■ TASK DETAILS ■
Copy the data precisely, keeping every character.

■ DATA EXTRACT ■
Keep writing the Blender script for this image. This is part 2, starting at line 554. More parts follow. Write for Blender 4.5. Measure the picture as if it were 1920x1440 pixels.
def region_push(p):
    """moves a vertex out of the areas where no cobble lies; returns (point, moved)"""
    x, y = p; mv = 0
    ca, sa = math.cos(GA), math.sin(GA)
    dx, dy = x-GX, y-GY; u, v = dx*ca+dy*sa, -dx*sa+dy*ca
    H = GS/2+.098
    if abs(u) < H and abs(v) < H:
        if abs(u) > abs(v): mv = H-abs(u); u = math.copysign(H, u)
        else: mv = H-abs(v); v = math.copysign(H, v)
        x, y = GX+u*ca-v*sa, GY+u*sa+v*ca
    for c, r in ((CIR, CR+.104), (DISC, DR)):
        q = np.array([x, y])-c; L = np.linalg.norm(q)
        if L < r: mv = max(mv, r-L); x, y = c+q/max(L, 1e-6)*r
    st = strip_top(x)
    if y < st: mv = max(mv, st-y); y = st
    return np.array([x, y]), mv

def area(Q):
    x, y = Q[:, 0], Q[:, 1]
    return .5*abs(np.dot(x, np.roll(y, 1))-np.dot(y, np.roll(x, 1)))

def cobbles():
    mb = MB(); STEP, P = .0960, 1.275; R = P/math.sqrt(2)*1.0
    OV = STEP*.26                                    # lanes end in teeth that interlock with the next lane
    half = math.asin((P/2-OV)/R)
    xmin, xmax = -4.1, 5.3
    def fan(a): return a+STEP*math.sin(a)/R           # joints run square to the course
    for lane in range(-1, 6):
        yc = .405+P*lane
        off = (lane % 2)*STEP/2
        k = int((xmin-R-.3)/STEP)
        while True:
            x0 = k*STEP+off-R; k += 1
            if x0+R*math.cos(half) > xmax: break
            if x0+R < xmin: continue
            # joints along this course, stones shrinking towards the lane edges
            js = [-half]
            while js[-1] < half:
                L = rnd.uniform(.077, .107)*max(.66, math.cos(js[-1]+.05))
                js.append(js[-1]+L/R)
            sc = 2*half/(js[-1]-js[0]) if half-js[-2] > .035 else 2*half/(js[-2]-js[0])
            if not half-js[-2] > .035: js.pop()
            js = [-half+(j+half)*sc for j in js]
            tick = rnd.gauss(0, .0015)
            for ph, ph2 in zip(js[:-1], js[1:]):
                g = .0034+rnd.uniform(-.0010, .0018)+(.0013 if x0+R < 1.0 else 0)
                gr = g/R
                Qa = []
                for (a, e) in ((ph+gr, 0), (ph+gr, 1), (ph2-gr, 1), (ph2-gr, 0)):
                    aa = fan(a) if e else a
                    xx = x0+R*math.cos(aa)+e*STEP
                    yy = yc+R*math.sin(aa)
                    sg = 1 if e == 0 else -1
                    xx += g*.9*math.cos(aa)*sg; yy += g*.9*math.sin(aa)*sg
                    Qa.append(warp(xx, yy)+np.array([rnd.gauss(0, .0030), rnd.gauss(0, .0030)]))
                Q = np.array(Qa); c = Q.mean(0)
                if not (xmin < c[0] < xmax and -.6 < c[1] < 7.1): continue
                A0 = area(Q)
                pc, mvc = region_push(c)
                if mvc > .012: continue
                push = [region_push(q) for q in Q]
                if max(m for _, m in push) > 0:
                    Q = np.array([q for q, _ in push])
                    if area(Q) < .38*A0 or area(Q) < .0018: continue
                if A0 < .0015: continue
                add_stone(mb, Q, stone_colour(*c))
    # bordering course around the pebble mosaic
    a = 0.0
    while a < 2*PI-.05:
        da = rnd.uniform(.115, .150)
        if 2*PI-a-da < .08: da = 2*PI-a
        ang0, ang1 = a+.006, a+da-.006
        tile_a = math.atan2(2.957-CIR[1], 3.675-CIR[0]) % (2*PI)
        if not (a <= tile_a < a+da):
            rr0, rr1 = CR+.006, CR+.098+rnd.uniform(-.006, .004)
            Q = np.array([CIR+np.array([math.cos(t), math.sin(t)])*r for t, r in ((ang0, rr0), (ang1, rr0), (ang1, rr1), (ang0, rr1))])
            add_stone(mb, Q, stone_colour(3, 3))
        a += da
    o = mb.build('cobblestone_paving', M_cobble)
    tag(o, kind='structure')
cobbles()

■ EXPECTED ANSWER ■
Keep writing the Blender script for this image. This is part 2, starting at line 554. More parts follow. Write for Blender 4.5. Measure the picture as if it were 1920x1440 pixels.
def region_push(p):
    """moves a vertex out of the areas where no cobble lies; returns (point, moved)"""
    x, y = p; mv = 0
    ca, sa = math.cos(GA), math.sin(GA)
    dx, dy = x-GX, y-GY; u, v = dx*ca+dy*sa, -dx*sa+dy*ca
    H = GS/2+.098
    if abs(u) < H and abs(v) < H:
        if abs(u) > abs(v): mv = H-abs(u); u = math.copysign(H, u)
        else: mv = H-abs(v); v = math.copysign(H, v)
        x, y = GX+u*ca-v*sa, GY+u*sa+v*ca
    for c, r in ((CIR, CR+.104), (DISC, DR)):
        q = np.array([x, y])-c; L = np.linalg.norm(q)
        if L < r: mv = max(mv, r-L); x, y = c+q/max(L, 1e-6)*r
    st = strip_top(x)
    if y < st: mv = max(mv, st-y); y = st
    return np.array([x, y]), mv

def area(Q):
    x, y = Q[:, 0], Q[:, 1]
    return .5*abs(np.dot(x, np.roll(y, 1))-np.dot(y, np.roll(x, 1)))

def cobbles():
    mb = MB(); STEP, P = .0960, 1.275; R = P/math.sqrt(2)*1.0
    OV = STEP*.26                                    # lanes end in teeth that interlock with the next lane
    half = math.asin((P/2-OV)/R)
    xmin, xmax = -4.1, 5.3
    def fan(a): return a+STEP*math.sin(a)/R           # joints run square to the course
    for lane in range(-1, 6):
        yc = .405+P*lane
        off = (lane % 2)*STEP/2
        k = int((xmin-R-.3)/STEP)
        while True:
            x0 = k*STEP+off-R; k += 1
            if x0+R*math.cos(half) > xmax: break
            if x0+R < xmin: continue
            # joints along this course, stones shrinking towards the lane edges
            js = [-half]
            while js[-1] < half:
                L = rnd.uniform(.077, .107)*max(.66, math.cos(js[-1]+.05))
                js.append(js[-1]+L/R)
            sc = 2*half/(js[-1]-js[0]) if half-js[-2] > .035 else 2*half/(js[-2]-js[0])
            if not half-js[-2] > .035: js.pop()
            js = [-half+(j+half)*sc for j in js]
            tick = rnd.gauss(0, .0015)
            for ph, ph2 in zip(js[:-1], js[1:]):
                g = .0034+rnd.uniform(-.0010, .0018)+(.0013 if x0+R < 1.0 else 0)
                gr = g/R
                Qa = []
                for (a, e) in ((ph+gr, 0), (ph+gr, 1), (ph2-gr, 1), (ph2-gr, 0)):
                    aa = fan(a) if e else a
                    xx = x0+R*math.cos(aa)+e*STEP
                    yy = yc+R*math.sin(aa)
                    sg = 1 if e == 0 else -1
                    xx += g*.9*math.cos(aa)*sg; yy += g*.9*math.sin(aa)*sg
                    Qa.append(warp(xx, yy)+np.array([rnd.gauss(0, .0030), rnd.gauss(0, .0030)]))
                Q = np.array(Qa); c = Q.mean(0)
                if not (xmin < c[0] < xmax and -.6 < c[1] < 7.1): continue
                A0 = area(Q)
                pc, mvc = region_push(c)
                if mvc > .012: continue
                push = [region_push(q) for q in Q]
                if max(m for _, m in push) > 0:
                    Q = np.array([q for q, _ in push])
                    if area(Q) < .38*A0 or area(Q) < .0018: continue
                if A0 < .0015: continue
                add_stone(mb, Q, stone_colour(*c))
    # bordering course around the pebble mosaic
    a = 0.0
    while a < 2*PI-.05:
        da = rnd.uniform(.115, .150)
        if 2*PI-a-da < .08: da = 2*PI-a
        ang0, ang1 = a+.006, a+da-.006
        tile_a = math.atan2(2.957-CIR[1], 3.675-CIR[0]) % (2*PI)
        if not (a <= tile_a < a+da):
            rr0, rr1 = CR+.006, CR+.098+rnd.uniform(-.006, .004)
            Q = np.array([CIR+np.array([math.cos(t), math.sin(t)])*r for t, r in ((ang0, rr0), (ang1, rr0), (ang1, rr1), (ang0, rr1))])
            add_stone(mb, Q, stone_colour(3, 3))
        a += da
    o = mb.build('cobblestone_paving', M_cobble)
    tag(o, kind='structure')
cobbles()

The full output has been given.